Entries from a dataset
────────────────────────────────────────

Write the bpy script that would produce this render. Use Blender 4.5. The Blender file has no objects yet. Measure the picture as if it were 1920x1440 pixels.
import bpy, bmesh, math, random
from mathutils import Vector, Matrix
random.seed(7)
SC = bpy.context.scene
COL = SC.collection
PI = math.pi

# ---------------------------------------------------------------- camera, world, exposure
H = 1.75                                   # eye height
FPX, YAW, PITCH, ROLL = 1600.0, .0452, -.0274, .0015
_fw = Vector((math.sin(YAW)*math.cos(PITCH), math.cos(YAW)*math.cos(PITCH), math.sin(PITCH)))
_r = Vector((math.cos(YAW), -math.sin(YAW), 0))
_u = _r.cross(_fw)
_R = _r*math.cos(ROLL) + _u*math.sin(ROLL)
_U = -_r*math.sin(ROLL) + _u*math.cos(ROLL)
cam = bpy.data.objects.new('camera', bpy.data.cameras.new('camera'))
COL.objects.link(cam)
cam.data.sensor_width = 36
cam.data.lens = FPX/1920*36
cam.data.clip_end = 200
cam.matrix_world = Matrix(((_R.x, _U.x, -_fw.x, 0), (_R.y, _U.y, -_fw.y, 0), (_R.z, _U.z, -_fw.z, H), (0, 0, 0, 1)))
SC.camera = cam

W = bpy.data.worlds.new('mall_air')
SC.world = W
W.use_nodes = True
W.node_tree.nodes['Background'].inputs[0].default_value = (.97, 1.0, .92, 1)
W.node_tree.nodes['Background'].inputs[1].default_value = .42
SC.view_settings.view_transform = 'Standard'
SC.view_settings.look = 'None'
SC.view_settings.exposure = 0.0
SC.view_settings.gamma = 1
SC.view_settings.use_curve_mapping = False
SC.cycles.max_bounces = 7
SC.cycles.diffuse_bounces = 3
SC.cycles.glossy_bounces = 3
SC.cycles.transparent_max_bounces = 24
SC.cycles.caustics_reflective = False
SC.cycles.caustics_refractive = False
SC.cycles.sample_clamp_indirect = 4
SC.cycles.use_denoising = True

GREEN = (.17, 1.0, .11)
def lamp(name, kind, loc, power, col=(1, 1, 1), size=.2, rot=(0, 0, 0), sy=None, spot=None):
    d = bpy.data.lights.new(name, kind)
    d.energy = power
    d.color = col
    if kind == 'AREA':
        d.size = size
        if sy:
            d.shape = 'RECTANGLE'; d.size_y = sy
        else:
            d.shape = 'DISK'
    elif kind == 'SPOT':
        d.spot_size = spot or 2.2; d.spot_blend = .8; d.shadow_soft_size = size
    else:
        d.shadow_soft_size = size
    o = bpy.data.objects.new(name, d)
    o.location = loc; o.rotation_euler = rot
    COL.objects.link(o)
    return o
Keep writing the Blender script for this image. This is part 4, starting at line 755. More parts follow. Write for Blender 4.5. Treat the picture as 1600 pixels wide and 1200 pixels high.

────────────────────────────────────────

### Stated exercise
Up to and including the line with "PI = math.pi", repeat the data exactly, starting from its first line; nothing else belongs in the response.

### Task response
Write the bpy script that would produce this render. Use Blender 4.5. The Blender file has no objects yet. Measure the picture as if it were 1920x1440 pixels.
import bpy, bmesh, math, random
from mathutils import Vector, Matrix
random.seed(7)
SC = bpy.context.scene
COL = SC.collection
PI = math.pi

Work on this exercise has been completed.